Some great actors, like some great musicians and authors, create out of their fulness. They cannot explain; they do not need to study; they create by instinct. Others, like Beethoven and Olive Fremstad, work and rework their material in the closet until it approaches perfection, when they expose it. To say that there are bad actors following in the footsteps of both these types of geniuses is to be axiomatic and trite. It would be a foregone conclusion. Just as there are musicians who write as easily as Mozart but who have nothing to say, so there are other musicians who write and rewrite, work and rework, study and restudy, and yet what they finally offer the public has not the quality or the force or the inspiration of a common gutter-ballad.

It has also been urged in print that as naturalness is the goal of the actor he should never have to strive for it. The names of Frank Reicher and John Drew are often mentioned as those of men who "play themselves" on the stage. A most difficult thing to do! Also an unfortunate choice of names. Each of these artists has undergone a long and arduous apprenticeship in order to achieve the natural method which has given him eminence in his career. Indeed, of all the qualities of the actor this is the least easy to acquire.

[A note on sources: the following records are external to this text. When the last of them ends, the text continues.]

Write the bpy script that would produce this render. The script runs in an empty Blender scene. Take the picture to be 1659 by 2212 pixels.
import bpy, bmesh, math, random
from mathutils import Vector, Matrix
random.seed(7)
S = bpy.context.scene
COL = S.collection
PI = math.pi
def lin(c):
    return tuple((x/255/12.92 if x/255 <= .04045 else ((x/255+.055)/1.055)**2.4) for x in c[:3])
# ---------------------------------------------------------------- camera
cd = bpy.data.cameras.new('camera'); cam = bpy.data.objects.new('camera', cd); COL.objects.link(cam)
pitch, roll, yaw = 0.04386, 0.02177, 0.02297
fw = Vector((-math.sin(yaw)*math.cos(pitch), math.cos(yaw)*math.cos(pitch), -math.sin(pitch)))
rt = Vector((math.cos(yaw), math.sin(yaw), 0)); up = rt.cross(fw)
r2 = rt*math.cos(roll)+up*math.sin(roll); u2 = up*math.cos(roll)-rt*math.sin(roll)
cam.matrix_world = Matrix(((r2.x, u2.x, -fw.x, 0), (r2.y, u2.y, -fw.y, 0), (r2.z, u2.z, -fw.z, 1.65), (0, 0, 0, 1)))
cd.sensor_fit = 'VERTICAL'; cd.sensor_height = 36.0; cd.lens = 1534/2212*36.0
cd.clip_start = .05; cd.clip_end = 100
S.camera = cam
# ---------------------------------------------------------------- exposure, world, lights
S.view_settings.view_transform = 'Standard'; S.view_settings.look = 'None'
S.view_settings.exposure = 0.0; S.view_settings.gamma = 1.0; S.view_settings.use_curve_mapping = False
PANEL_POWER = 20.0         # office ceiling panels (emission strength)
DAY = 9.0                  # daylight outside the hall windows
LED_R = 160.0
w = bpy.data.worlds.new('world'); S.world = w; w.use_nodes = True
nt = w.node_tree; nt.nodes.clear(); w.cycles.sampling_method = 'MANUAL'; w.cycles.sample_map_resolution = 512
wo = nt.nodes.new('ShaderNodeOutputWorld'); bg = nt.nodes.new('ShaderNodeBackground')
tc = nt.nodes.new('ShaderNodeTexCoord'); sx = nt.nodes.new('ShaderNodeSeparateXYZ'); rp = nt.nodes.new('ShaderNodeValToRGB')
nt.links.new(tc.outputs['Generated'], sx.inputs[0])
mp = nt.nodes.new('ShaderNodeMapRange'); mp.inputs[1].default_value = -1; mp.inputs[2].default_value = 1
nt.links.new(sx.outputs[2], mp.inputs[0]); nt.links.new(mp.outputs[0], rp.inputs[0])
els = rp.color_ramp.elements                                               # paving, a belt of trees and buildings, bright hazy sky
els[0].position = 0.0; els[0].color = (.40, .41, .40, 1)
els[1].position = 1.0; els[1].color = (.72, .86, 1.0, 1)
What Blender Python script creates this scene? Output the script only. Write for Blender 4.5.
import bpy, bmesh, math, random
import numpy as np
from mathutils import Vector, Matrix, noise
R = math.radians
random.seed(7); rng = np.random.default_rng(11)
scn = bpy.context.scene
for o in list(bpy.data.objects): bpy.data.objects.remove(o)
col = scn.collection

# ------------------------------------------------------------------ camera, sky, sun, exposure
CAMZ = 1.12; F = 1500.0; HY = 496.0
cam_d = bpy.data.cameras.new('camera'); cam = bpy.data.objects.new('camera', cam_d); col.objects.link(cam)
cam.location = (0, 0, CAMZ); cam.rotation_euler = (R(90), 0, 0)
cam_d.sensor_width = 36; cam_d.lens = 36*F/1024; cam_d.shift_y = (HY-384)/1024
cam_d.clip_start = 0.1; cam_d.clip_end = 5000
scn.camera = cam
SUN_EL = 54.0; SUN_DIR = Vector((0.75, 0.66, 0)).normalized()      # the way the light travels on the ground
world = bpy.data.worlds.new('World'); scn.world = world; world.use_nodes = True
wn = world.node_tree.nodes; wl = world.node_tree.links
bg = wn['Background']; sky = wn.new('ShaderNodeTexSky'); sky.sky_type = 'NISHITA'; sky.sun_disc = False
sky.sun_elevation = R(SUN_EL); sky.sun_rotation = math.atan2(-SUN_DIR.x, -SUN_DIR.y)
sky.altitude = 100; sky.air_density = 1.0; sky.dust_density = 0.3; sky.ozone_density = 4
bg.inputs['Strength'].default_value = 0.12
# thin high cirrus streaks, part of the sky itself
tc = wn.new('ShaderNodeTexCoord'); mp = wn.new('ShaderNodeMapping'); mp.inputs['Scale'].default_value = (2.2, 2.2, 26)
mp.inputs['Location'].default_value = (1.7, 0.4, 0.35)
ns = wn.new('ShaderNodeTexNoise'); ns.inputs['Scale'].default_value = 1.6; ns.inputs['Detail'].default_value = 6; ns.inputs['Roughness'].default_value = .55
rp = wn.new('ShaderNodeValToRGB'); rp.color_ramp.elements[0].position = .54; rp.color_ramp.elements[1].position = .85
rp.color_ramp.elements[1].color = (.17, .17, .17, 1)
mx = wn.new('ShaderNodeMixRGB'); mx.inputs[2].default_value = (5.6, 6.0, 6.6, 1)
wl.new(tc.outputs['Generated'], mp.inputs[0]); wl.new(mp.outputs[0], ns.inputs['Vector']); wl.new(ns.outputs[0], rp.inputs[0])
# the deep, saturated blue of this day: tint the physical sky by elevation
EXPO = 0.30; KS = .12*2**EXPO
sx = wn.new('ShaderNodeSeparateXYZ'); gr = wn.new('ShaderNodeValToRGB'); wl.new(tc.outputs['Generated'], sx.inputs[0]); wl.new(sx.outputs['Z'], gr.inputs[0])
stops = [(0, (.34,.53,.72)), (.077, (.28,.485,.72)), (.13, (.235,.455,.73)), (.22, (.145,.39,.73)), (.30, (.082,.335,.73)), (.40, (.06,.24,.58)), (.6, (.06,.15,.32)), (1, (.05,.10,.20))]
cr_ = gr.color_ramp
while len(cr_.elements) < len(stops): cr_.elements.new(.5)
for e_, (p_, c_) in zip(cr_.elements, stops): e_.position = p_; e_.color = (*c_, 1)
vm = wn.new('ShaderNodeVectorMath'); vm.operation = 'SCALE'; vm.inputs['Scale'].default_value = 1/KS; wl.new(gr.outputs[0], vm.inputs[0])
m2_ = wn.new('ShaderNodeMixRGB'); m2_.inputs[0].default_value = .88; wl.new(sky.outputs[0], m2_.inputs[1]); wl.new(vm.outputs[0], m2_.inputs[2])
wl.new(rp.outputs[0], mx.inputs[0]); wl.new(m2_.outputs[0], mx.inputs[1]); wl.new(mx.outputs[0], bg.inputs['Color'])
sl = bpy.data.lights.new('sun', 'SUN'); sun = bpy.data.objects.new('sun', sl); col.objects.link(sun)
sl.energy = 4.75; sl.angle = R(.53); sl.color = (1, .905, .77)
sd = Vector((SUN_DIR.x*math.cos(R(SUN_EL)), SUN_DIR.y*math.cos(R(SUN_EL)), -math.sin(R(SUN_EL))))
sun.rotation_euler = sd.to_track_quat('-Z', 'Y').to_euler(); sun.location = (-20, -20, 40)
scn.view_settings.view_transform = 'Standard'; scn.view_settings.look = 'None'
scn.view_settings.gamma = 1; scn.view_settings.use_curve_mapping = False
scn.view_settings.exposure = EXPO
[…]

Actors are often condemned because they are not versatile. Versatility is undoubtedly an admirable quality in an actor, valuable, especially to his manager, but hardly an essential one. An artist is not required to do more than one thing well. Vladimir de Pachmann specializes in Chopin playing, but Arthur Symons once wrote that "he is the greatest living pianist, because he can play certain things better than any other pianist can play anything." Should we not allot similar approval to the actor or actress who makes a fine effect in one part or in one kind of part? I should not call Ellen Terry a versatile actress, but I should call her a great artist. Marie Tempest is not versatile, unless she should be so designated for having made equal successes on the lyric and dramatic stages, but she is one of the most satisfying artists at present appearing before our public. Mallarme was not versatile; Cezanne was not versatile; nor was Thomas Love Peacock. Mascagni, assuredly, is not versatile. The da Vincis and Wagners are rare figures in the history of creative art just as the Nijinskys and Rachels are rare in the history of interpretative art.

Someone may say that the great actor dies while the play goes thundering on through the ages on the stage and in everyman's library. This very point, indeed, is made by Mr. Lewes. But this, alas, is the reverse of the truth. We have competent and immensely absorbing records of the lives and art of David Garrick, Mrs. Siddons, Ristori, Clairon, Rachel, Charlotte Cushman, Edwin Booth, and other prominent players, while most of the plays in which they appeared are not only no longer actable, but also no longer readable. The brothers de Goncourt, for example, wrote an account of Clairon which is a book of the first interest, while I defy any one to get through two pages of most of the fustian she was compelled to act! The reason for this is very easily formulated. Great acting is human and universal. It is eternal in its appeal and its memory is easily kept alive while playwrighting is largely a matter of fashion, and appeals to the mob of men and women who never read and who are more interested in police news than they are in poetry. George Broadhurst or Henry Bernstein or Arthur Wing Pinero, or others like them, have always been the popular playwrights; a few names like Sophocles, Terence, Moliere, Shakespeare, and Ibsen come rolling down to us, but they are precious and few.

A great actor, indeed, can put life into perfectly wooden material. In the case of Sarah Bernhardt, who was the creator, the actress or Sardou? In the case of Henry Irving, who was the creator, the actor or the authors of _The Bells_ and _Faust_ (not, in this instance, Goethe)? Is Langdon Mitchell's version of "Vanity Fair" sufficiently a work of art to exist without the co-operation of Mrs. Fiske? When Duse electrified her audiences in such plays as _The Second Mrs. Tanqueray_ and _Fedora_, were the dramatists responsible for the effect? Arthur Symons says of her in the latter play, "A great actress, who is also a great intelligence, is seen accepting it, for its purpose, with contempt, as a thing to exercise her technical skill upon." One reads of Mrs. Siddone that she could move a roomful of people to tears merely by repeating the word "hippopotamus" with varying stress. Should we thank the behemoth for this miracle?

Any one who understands, great acting knows that it is illumination. There are those who are born to throw light on the creations of the poets, just as there are others born to be poets. These interpreters give a new life to the works of the masters, AEschylus, Congreve, Tchekhov. When, as more frequently happens, they are called upon to play mediocre parts it is with their own personal force, their atmospheric aura that they create something more than the author himself ever intended or dreamed of. How could Joseph Jefferson play _Rip Van Winkle_ for thirty years (or longer) with scenery in tatters and a company of mummers which Corse Payton would have scorned? Was it because of the greatness of the play? If that were true, why is not some one else performing this drama today to large audiences? Has any one read the Joseph Jefferson acting version of _Rip Van Winkle_? Who wrote it? Don't you think it rather extraordinary that a play which apparently has given so much pleasure, and in which Jefferson was hailed as a great actor by every contemporary critic of note, as is in itself so little known? It is not extraordinary. It was Jefferson's performance of the title role which gave vitality to the play.

Of course, there are few actors who have this power, few great actors. What else could you expect? A critic might prove that playwriting was not an art on the majority of the evidence. Almost all the music composed in America could be piled up to prove that music was not an art. Should we say that there is no art of painting because the Germans have no great painters?